● **GOAL**
Only one stretch of the data below should be repeated: the lines from the line containing "Reconstruct this image" through the line containing "d = ray(x, y); return CAM+d*((Z-1.6)/d.z)", inclusive, exactly as they are.

[START]

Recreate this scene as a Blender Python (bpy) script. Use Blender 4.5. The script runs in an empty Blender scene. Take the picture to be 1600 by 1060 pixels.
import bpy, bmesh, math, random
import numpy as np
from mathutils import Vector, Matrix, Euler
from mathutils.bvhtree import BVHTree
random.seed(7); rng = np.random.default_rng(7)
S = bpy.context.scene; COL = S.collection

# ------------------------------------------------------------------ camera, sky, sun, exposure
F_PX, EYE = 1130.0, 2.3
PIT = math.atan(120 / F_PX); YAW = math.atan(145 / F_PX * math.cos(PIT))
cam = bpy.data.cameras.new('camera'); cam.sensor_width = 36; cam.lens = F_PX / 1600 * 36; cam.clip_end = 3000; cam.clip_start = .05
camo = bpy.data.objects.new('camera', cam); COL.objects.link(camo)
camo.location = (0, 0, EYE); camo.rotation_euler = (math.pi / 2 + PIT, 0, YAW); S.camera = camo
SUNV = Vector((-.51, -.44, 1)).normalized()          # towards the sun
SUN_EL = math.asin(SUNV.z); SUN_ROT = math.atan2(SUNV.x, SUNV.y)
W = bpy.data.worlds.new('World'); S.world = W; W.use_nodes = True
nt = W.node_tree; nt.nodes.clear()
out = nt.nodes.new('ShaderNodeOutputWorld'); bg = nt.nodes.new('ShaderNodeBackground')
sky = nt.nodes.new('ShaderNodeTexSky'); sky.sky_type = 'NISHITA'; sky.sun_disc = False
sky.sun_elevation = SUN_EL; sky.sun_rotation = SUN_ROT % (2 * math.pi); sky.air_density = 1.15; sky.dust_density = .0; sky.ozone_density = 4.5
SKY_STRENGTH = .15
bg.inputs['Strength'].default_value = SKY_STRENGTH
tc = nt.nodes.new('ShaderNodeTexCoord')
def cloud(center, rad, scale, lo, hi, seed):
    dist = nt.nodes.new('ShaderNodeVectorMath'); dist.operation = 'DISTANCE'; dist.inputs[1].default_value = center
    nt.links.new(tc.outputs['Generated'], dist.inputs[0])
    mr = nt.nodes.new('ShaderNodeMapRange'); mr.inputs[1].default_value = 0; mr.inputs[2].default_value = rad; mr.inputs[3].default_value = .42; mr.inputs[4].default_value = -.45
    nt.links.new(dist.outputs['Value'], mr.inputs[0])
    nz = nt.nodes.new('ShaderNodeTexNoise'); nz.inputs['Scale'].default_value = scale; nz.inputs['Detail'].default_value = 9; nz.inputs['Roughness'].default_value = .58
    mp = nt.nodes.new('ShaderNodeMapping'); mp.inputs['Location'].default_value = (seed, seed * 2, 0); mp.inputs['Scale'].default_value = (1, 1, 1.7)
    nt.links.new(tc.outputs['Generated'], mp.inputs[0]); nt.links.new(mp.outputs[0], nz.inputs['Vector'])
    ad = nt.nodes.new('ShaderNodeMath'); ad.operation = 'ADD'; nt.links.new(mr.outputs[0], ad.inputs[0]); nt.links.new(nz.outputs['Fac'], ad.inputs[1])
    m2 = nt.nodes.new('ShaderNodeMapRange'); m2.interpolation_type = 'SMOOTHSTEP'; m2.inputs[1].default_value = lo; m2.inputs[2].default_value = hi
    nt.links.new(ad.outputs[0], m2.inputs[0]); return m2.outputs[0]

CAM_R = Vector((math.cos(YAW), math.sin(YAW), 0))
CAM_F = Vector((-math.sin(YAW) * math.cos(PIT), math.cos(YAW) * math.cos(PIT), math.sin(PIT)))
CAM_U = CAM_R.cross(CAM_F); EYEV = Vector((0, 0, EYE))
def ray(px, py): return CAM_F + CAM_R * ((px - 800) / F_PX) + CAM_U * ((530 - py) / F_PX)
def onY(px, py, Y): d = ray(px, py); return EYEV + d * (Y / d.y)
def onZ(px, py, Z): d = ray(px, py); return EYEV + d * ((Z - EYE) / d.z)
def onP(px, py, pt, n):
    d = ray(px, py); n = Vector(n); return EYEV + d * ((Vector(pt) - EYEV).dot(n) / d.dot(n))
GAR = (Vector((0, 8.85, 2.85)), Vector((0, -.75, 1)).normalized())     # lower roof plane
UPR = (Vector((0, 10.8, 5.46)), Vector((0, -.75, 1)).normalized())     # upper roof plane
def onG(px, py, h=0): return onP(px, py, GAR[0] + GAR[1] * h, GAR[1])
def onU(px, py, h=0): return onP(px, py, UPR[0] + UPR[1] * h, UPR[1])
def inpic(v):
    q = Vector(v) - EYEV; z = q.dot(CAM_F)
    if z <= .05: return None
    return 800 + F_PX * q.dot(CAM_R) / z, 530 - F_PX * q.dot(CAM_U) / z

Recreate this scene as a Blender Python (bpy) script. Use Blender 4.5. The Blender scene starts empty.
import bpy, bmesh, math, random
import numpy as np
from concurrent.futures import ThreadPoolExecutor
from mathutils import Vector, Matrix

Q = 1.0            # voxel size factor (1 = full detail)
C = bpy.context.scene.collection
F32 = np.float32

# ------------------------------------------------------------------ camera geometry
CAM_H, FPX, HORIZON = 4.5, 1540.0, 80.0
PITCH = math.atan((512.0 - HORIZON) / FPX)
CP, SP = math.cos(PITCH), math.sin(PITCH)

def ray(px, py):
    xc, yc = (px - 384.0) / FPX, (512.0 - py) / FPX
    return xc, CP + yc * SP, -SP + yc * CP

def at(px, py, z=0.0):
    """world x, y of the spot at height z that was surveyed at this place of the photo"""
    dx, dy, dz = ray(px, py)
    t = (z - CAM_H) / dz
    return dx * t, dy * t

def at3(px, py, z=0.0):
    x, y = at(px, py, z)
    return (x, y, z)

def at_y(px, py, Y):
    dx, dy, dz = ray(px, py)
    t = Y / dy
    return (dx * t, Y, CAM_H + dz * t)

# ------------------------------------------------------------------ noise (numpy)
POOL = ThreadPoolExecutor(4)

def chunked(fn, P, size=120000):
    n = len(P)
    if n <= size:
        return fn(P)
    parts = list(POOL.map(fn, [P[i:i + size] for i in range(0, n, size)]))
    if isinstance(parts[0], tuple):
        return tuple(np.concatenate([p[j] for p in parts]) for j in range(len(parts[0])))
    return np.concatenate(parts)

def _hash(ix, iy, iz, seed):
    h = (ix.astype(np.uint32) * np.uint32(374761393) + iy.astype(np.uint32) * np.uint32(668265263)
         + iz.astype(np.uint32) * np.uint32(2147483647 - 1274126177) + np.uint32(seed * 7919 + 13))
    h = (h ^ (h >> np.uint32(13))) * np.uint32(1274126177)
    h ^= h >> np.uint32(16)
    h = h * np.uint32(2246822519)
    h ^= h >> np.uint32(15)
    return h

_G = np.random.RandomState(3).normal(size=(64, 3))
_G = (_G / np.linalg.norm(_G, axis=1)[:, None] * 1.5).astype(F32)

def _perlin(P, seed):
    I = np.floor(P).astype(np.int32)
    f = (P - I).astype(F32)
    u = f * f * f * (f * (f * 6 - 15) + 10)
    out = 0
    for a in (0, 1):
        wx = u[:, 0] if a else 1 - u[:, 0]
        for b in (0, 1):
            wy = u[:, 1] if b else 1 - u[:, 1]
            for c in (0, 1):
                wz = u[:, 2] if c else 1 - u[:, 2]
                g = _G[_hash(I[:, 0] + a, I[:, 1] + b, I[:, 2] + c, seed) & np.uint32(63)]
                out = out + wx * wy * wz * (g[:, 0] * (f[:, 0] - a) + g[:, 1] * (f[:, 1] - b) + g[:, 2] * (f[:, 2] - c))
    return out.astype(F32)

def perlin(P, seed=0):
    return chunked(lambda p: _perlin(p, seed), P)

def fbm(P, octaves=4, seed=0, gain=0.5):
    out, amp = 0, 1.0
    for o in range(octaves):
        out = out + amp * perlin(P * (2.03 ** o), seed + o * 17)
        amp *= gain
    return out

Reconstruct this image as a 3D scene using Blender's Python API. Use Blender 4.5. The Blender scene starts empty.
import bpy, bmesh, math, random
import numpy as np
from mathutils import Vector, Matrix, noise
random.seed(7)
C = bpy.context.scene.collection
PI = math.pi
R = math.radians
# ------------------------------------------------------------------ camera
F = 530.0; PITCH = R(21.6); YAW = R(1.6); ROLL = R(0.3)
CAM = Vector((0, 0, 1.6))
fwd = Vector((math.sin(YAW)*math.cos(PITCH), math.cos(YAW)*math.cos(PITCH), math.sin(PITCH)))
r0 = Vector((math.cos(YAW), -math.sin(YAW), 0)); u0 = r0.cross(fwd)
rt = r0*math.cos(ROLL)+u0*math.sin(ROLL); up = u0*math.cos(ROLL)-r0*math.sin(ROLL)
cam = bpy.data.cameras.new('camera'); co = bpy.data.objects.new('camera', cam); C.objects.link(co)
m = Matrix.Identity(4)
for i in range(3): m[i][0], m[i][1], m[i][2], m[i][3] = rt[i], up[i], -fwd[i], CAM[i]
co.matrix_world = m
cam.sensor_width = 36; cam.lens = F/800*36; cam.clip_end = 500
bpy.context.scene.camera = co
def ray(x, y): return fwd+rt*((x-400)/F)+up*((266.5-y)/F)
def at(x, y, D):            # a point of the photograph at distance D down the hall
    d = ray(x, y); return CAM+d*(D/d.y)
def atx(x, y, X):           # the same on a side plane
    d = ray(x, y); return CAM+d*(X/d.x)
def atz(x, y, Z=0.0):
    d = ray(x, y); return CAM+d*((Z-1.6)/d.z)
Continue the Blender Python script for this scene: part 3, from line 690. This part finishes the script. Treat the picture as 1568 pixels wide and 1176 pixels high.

[END]

● **RESPONSE**
Reconstruct this image as a 3D scene using Blender's Python API. Use Blender 4.5. The Blender scene starts empty.
import bpy, bmesh, math, random
import numpy as np
from mathutils import Vector, Matrix, noise
random.seed(7)
C = bpy.context.scene.collection
PI = math.pi
R = math.radians
# ------------------------------------------------------------------ camera
F = 530.0; PITCH = R(21.6); YAW = R(1.6); ROLL = R(0.3)
CAM = Vector((0, 0, 1.6))
fwd = Vector((math.sin(YAW)*math.cos(PITCH), math.cos(YAW)*math.cos(PITCH), math.sin(PITCH)))
r0 = Vector((math.cos(YAW), -math.sin(YAW), 0)); u0 = r0.cross(fwd)
rt = r0*math.cos(ROLL)+u0*math.sin(ROLL); up = u0*math.cos(ROLL)-r0*math.sin(ROLL)
cam = bpy.data.cameras.new('camera'); co = bpy.data.objects.new('camera', cam); C.objects.link(co)
m = Matrix.Identity(4)
for i in range(3): m[i][0], m[i][1], m[i][2], m[i][3] = rt[i], up[i], -fwd[i], CAM[i]
co.matrix_world = m
cam.sensor_width = 36; cam.lens = F/800*36; cam.clip_end = 500
bpy.context.scene.camera = co
def ray(x, y): return fwd+rt*((x-400)/F)+up*((266.5-y)/F)
def at(x, y, D):            # a point of the photograph at distance D down the hall
    d = ray(x, y); return CAM+d*(D/d.y)
def atx(x, y, X):           # the same on a side plane
    d = ray(x, y); return CAM+d*(X/d.x)
def atz(x, y, Z=0.0):
    d = ray(x, y); return CAM+d*((Z-1.6)/d.z)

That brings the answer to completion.